• [Supplied material]:

+ + + + +

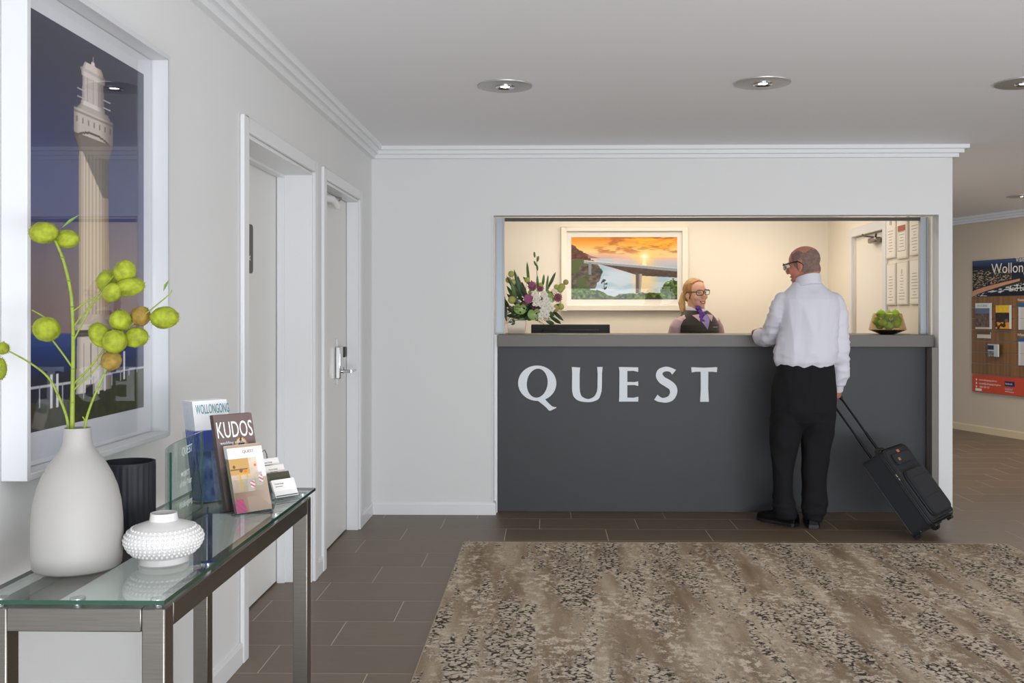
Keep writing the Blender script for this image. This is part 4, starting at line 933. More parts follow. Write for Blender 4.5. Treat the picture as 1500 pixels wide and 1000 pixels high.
# ================================================================ amber bowl with limes
bx = atY(1300, 480, 6.60).x; bw = thing('amber_bowl', (bx, 6.60, CT), 'faceted amber glass bowl of green limes on the counter', 'bowl')
AMB = sheet_glass('amber_glass', (.90, .84, .68), ior=1.7, rough=.02, gain=1.2)
pr = [(.122, .030), (.092, .138), (.0905, .138), (.1205, .0305)]
MB().lathe(pr, 40, (bx, 6.60, CT)).build('bowl_body', AMB, bw, smooth=25)
MB().lathe([(0, .0005), (.048, .0005), (.122, .030), (.1205, .0302), (.047, .004), (0, .004)], 40, (bx, 6.60, CT)).build('bowl_base', mat('dark_amber', (46, 36, 20), .12, spec=.8), bw, smooth=25)
MB().lathe([(.0895, .1375), (.093, .1375), (.093, .1395), (.0895, .1395)], 40, (bx, 6.60, CT)).build('gilt_rim', mat('gilt', (190, 150, 90), .3, .8), bw, smooth=40)
LIME = mat('lime_green', (150, 196, 30), .4, noise=.12, nscale=30, bump=.1, bscale=120)
lm = [(-.048, -.01, .136, 'lime with a stalk, resting on top at the left of the amber bowl'), (0.0, -.030, .130, 'lime in the middle of the top layer in the amber bowl'), (.050, .0, .138, 'brightest lime, on top at the right of the amber bowl'), (-.045, -.035, .075, 'lime behind the amber glass, lower left'), (.01, .04, .110, 'lime at the back of the amber bowl'), (.045, -.042, .070, 'lime behind the amber glass, lower right'), (0, -.03, .055, 'lime at the centre bottom inside the amber bowl'), (.05, .045, .07, 'lime at the rear right inside the amber bowl'), (-.066, .02, .088, 'lime against the left side inside the amber bowl'), (.068, .0, .095, 'lime against the right side inside the amber bowl'), (-.035, .045, .06, 'lime at the rear left inside the amber bowl')]
for i, (dx, dy, dz, lb) in enumerate(lm):
    t = thing('lime', (bx+dx, 6.6+dy, CT+dz-.028), lb, 'fruit', 'limes in the amber bowl'); c = Vector((bx+dx, 6.6+dy, CT+dz))
    MB().ell(c, (.031, .029, .027), Matrix.Rotation(i, 3, 'Z'), 18, 12).build('rind', LIME, t, smooth=180)
    MB().cyl(c+Vector((.002, 0, .024)), c+Vector((.004, 0, .033)), .0016, .0012, 6).build('stalk', BLEAF, t)

# ================================================================ display board on the angled wall
ang = math.atan2(DV.y, DV.x)
BM = Matrix.Translation((A0.x, A0.y, 0)) @ Matrix.Rotation(ang, 4, 'Z')
def bt(x, y):   # pixel -> board (t, z)
    a = (x-CX)/F; dx, dy = a*_c-_s, _c+a*_s; k = (A0.x*DV.y-A0.y*DV.x)/(dx*DV.y-dy*DV.x); return ((k*dx-A0.x)*DV.x+(k*dy-A0.y)*DV.y, EYE-(y-CY)*k/F)
T0, T1 = .354, 1.50
bd = local_thing('display_board', (0, 0, 0), 'tourist brochure display board with wood slats on the taupe wall', 'display board', M=BM)
MB().box(T0, T1, -.022, -.002, .447, 1.885).build('backing_board', mat('board_edge', (70, 60, 50), .6), bd)
def header(U, V):
    n = fbm(U, V, 14, 14, 4, 5); c = mixc((24, 32, 52), (60, 80, 116), sst(.75, 1, V)); m_ = V < .86-.05*np.sin(U*5); c[m_] = mixc((22, 24, 34), (40, 44, 60), n)[m_]
    m_ = (V < .72) & (U < .5) & (V > .2+U*.5); s_ = sst(.55, .65, fbm(U, V, 60, 50, 3, 6)); k = mixc((26, 28, 30), (190, 166, 130), s_); c[m_] = k[m_]
    m_ = (V < .42-.0*U) & (U > .35); c[m_] = mixc((30, 34, 26), (70, 68, 48), n)[m_]
    be = (np.abs(V-(.06+.52*U**.75)) < .075*(1-U)) & (U < .60); c[be] = mixc((196, 134, 96), (216, 160, 120), n)[be]
    w_ = (V < .0+.5*U**.8-.02) & (V > .5*U**.8-.15) & (U < .75); k = mixc((14, 22, 32), (210, 214, 214), sst(.5, .62, fbm(U, V, 24, 30, 3, 8))); c[w_] = k[w_]
    m_ = V < .5*U**.8-.15; c[m_] = (12, 18, 26); return c
hd = painted('header_print', (T0, -.0225, 1.496), (T1-T0, 0, 0), (0, 0, .389), 150, 90, header, bd)
def btext(o, s, size, t_, z_, m_, al='LEFT', y=-.0232, sx=1): me = text_mesh(s, size, .0002, al, sx); me.transform(Matrix.Translation((t_, y, z_)) @ Matrix.Rotation(PI/2, 4, 'X')); return link('lettering', me, m_, o)
BW = mat('board_white_ink', (235, 228, 220), .5)
btext(hd, 'Wollongong', .155, .640, 1.735, BW, sx=.95); btext(hd, 'Visit', .075, .985, 1.845, BW, sx=.9); btext(hd, 'and beyond', .085, .895, 1.54, BW)
WOOD = mat('walnut_slat', (128, 88, 46), .5, noise=.45, nscale=5, stretch=(6, 1, .25))
ys = [434.5, 450.5, 466.5, 482.8, 498.8, 515, 531, 547]; zs = [bt(1427, y)[1] for y in ys]; zs[0] = 1.494
for k in range(7): MB().box(T0, T1, -.032, -.0225, zs[k+1]+.004, zs[k]-.004).build('slat', WOOD, bd, bevel=.0015)
GR = mat('groove_metal', (150, 140, 128), .4, .6)
for z_ in zs[1:]: MB().box(T0, T1, -.027, -.0226, z_-.003, z_+.003).build('groove_strip', GR, bd)
zf = zs[-1]-.005
ft2 = MB().box(T0, T1, -.026, -.0225, .449, zf).build('footer_panel', mat('orange_red_panel', (196, 68, 28), .5), bd)
btext(ft2, 'visitwollongong.com.au', .028, .46, .575, BW, y=-.0264); btext(ft2, 'tourism@wollongong.nsw.gov.au', .028, .46, .536, BW, y=-.0264, sx=.85); btext(ft2, '1800 240 737', .028, .46, .498, BW, y=-.0264)
for z_ in (.584, .545, .507): MB().prism(ellp(.42, z_, .010, .012, 12), -.0268, -.0262, lambda v: (v[0], v[2], v[1])).build('icon', BW, ft2)
o = MB().box(.405, .50, -.0268, -.0262, .462, .488).build('logo_patch', BW, ft2); o = MB().box(.835, .975, -.0268, -.0262, .540, .592).build('navy_patch', mat('navy_ink', (22, 30, 82), .5), ft2)
btext(o, 'facebook', .028, .845, .558, BW, y=-.0272, sx=.95); btext(ft2, 'twitter', .040, .838, .500, mat('sky_ink', (120, 190, 220), .5), y=-.0264); btext(ft2, 'VisitWollongong', .018, .838, .478, BW, y=-.0264)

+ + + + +

All of the material above is to be copied exactly, except for its images.

• [Answer for this exercise]:
Keep writing the Blender script for this image. This is part 4, starting at line 933. More parts follow. Write for Blender 4.5. Treat the picture as 1500 pixels wide and 1000 pixels high.
# ================================================================ amber bowl with limes
bx = atY(1300, 480, 6.60).x; bw = thing('amber_bowl', (bx, 6.60, CT), 'faceted amber glass bowl of green limes on the counter', 'bowl')
AMB = sheet_glass('amber_glass', (.90, .84, .68), ior=1.7, rough=.02, gain=1.2)
pr = [(.122, .030), (.092, .138), (.0905, .138), (.1205, .0305)]
MB().lathe(pr, 40, (bx, 6.60, CT)).build('bowl_body', AMB, bw, smooth=25)
MB().lathe([(0, .0005), (.048, .0005), (.122, .030), (.1205, .0302), (.047, .004), (0, .004)], 40, (bx, 6.60, CT)).build('bowl_base', mat('dark_amber', (46, 36, 20), .12, spec=.8), bw, smooth=25)
MB().lathe([(.0895, .1375), (.093, .1375), (.093, .1395), (.0895, .1395)], 40, (bx, 6.60, CT)).build('gilt_rim', mat('gilt', (190, 150, 90), .3, .8), bw, smooth=40)
LIME = mat('lime_green', (150, 196, 30), .4, noise=.12, nscale=30, bump=.1, bscale=120)
lm = [(-.048, -.01, .136, 'lime with a stalk, resting on top at the left of the amber bowl'), (0.0, -.030, .130, 'lime in the middle of the top layer in the amber bowl'), (.050, .0, .138, 'brightest lime, on top at the right of the amber bowl'), (-.045, -.035, .075, 'lime behind the amber glass, lower left'), (.01, .04, .110, 'lime at the back of the amber bowl'), (.045, -.042, .070, 'lime behind the amber glass, lower right'), (0, -.03, .055, 'lime at the centre bottom inside the amber bowl'), (.05, .045, .07, 'lime at the rear right inside the amber bowl'), (-.066, .02, .088, 'lime against the left side inside the amber bowl'), (.068, .0, .095, 'lime against the right side inside the amber bowl'), (-.035, .045, .06, 'lime at the rear left inside the amber bowl')]
for i, (dx, dy, dz, lb) in enumerate(lm):
    t = thing('lime', (bx+dx, 6.6+dy, CT+dz-.028), lb, 'fruit', 'limes in the amber bowl'); c = Vector((bx+dx, 6.6+dy, CT+dz))
    MB().ell(c, (.031, .029, .027), Matrix.Rotation(i, 3, 'Z'), 18, 12).build('rind', LIME, t, smooth=180)
    MB().cyl(c+Vector((.002, 0, .024)), c+Vector((.004, 0, .033)), .0016, .0012, 6).build('stalk', BLEAF, t)

# ================================================================ display board on the angled wall
ang = math.atan2(DV.y, DV.x)
BM = Matrix.Translation((A0.x, A0.y, 0)) @ Matrix.Rotation(ang, 4, 'Z')
def bt(x, y):   # pixel -> board (t, z)
    a = (x-CX)/F; dx, dy = a*_c-_s, _c+a*_s; k = (A0.x*DV.y-A0.y*DV.x)/(dx*DV.y-dy*DV.x); return ((k*dx-A0.x)*DV.x+(k*dy-A0.y)*DV.y, EYE-(y-CY)*k/F)
T0, T1 = .354, 1.50
bd = local_thing('display_board', (0, 0, 0), 'tourist brochure display board with wood slats on the taupe wall', 'display board', M=BM)
MB().box(T0, T1, -.022, -.002, .447, 1.885).build('backing_board', mat('board_edge', (70, 60, 50), .6), bd)
def header(U, V):
    n = fbm(U, V, 14, 14, 4, 5); c = mixc((24, 32, 52), (60, 80, 116), sst(.75, 1, V)); m_ = V < .86-.05*np.sin(U*5); c[m_] = mixc((22, 24, 34), (40, 44, 60), n)[m_]
    m_ = (V < .72) & (U < .5) & (V > .2+U*.5); s_ = sst(.55, .65, fbm(U, V, 60, 50, 3, 6)); k = mixc((26, 28, 30), (190, 166, 130), s_); c[m_] = k[m_]
    m_ = (V < .42-.0*U) & (U > .35); c[m_] = mixc((30, 34, 26), (70, 68, 48), n)[m_]
    be = (np.abs(V-(.06+.52*U**.75)) < .075*(1-U)) & (U < .60); c[be] = mixc((196, 134, 96), (216, 160, 120), n)[be]
    w_ = (V < .0+.5*U**.8-.02) & (V > .5*U**.8-.15) & (U < .75); k = mixc((14, 22, 32), (210, 214, 214), sst(.5, .62, fbm(U, V, 24, 30, 3, 8))); c[w_] = k[w_]
    m_ = V < .5*U**.8-.15; c[m_] = (12, 18, 26); return c
hd = painted('header_print', (T0, -.0225, 1.496), (T1-T0, 0, 0), (0, 0, .389), 150, 90, header, bd)
def btext(o, s, size, t_, z_, m_, al='LEFT', y=-.0232, sx=1): me = text_mesh(s, size, .0002, al, sx); me.transform(Matrix.Translation((t_, y, z_)) @ Matrix.Rotation(PI/2, 4, 'X')); return link('lettering', me, m_, o)
BW = mat('board_white_ink', (235, 228, 220), .5)
btext(hd, 'Wollongong', .155, .640, 1.735, BW, sx=.95); btext(hd, 'Visit', .075, .985, 1.845, BW, sx=.9); btext(hd, 'and beyond', .085, .895, 1.54, BW)
WOOD = mat('walnut_slat', (128, 88, 46), .5, noise=.45, nscale=5, stretch=(6, 1, .25))
ys = [434.5, 450.5, 466.5, 482.8, 498.8, 515, 531, 547]; zs = [bt(1427, y)[1] for y in ys]; zs[0] = 1.494
for k in range(7): MB().box(T0, T1, -.032, -.0225, zs[k+1]+.004, zs[k]-.004).build('slat', WOOD, bd, bevel=.0015)
GR = mat('groove_metal', (150, 140, 128), .4, .6)
for z_ in zs[1:]: MB().box(T0, T1, -.027, -.0226, z_-.003, z_+.003).build('groove_strip', GR, bd)
zf = zs[-1]-.005
ft2 = MB().box(T0, T1, -.026, -.0225, .449, zf).build('footer_panel', mat('orange_red_panel', (196, 68, 28), .5), bd)
btext(ft2, 'visitwollongong.com.au', .028, .46, .575, BW, y=-.0264); btext(ft2, 'tourism@wollongong.nsw.gov.au', .028, .46, .536, BW, y=-.0264, sx=.85); btext(ft2, '1800 240 737', .028, .46, .498, BW, y=-.0264)
for z_ in (.584, .545, .507): MB().prism(ellp(.42, z_, .010, .012, 12), -.0268, -.0262, lambda v: (v[0], v[2], v[1])).build('icon', BW, ft2)
o = MB().box(.405, .50, -.0268, -.0262, .462, .488).build('logo_patch', BW, ft2); o = MB().box(.835, .975, -.0268, -.0262, .540, .592).build('navy_patch', mat('navy_ink', (22, 30, 82), .5), ft2)
btext(o, 'facebook', .028, .845, .558, BW, y=-.0272, sx=.95); btext(ft2, 'twitter', .040, .838, .500, mat('sky_ink', (120, 190, 220), .5), y=-.0264); btext(ft2, 'VisitWollongong', .018, .838, .478, BW, y=-.0264)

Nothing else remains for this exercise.